Volevo impegnare l’attenzione del Plenum per pochi minuti per ricordare due figure di magistrati per i quali di qui a qualche giorno, in particolare il 25 settembre, ricorrerà l’anniversario dell’ennesimo tributo di sangue pagato dai magistrati italiani, in particolare da quelli palermitani.
Il ricordo innanzitutto è quello di Antonino Saetta primo magistrato del settore giudicante ucciso dalla mafia insieme ad uno dei suoi tre figli il 25 settembre 1988, mentre da Canicattì, suo paese natio, faceva ritorno a Palermo. Vorrei ricordare alcune parole che sono di grande attualità per affrontare le difficoltà del magistrato, soprattutto del magistrato che si occupa in questi territori di processi di mafia:
“La nostra dignità ci impone, alle volte, di affrontare con coraggio situazioni difficili. E ci dà anche tutto il coraggio di cui in quei casi abbiamo bisogno.”

Antonino Saetta era un magistrato che della dignità e del coraggio della dignità aveva fatto la sua ragione di vita. Come dimostrato in sede processuale, Antonino Saetta aveva respinto al mittente le richieste provenienti appunto dalla mafia, da Cosa Nostra, di aggiustare un processo in Corte d’Assise d’Appello, quello relativo all’omicidio del capitano Emanuele Basile, un processo che aveva visto coinvolti come imputati esponenti apicali della mafia dell’epoca, come Riina e Madonia, le cui pene furono aumentate rispetto alla condanna di primo grado.
Ecco, Antonino Saetta aveva portato il coraggio della dignità all’estremo dono di se stesso.

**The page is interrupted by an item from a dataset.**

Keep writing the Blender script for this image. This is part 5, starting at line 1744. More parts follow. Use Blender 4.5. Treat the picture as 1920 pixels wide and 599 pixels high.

Ma qualche anno prima, 9 anni prima, proprio il 25 settembre del 1979, un altro magistrato palermitano, con una grande esperienza all’ufficio istruzioni di Palermo, Cesare Terranova, veniva ucciso a pochi passi dalla sua abitazione in un agguato in cui trovava la morte anche il suo storico collaboratore addetto alla sicurezza il maresciallo Lenin Mancuso. Come giudice istruttore a Palermo, anche Terranova aveva condotto svariate inchieste su Cosa Nostra, dimostrando di aver ben compreso l’intreccio di interessi anche politici finalizzati alla speculazione sulle aree fabbricabili di Palermo e senza mai allontanarsi dalle risultanze processuali, osservava, all’epoca, Terranova che “non c’è dubbio che il mafioso è portato ad appoggiarsi al politico, anzi una delle forze del mafioso consiste proprio in questo appoggiarsi al potere costituito”, come le indagini successive di magistrati audaci e coraggiosi e spesso lasciati soli hanno poi dimostrato.

Occorre tenere vivo il ricordo di questi tributi di sangue pagati dalla nostra magistratura e questa è l’occasione oggi per raccogliere il messaggio che proviene da questi sacrifici e nello stesso tempo manifestare vicinanza non soltanto ai familiari delle vittime ma anche a tutti i magistrati che giorno dopo giorno tra immense difficoltà, pericoli e incomprensioni, assolvono al loro compito di amministratori di giustizia con fermezza, coraggio e dignità.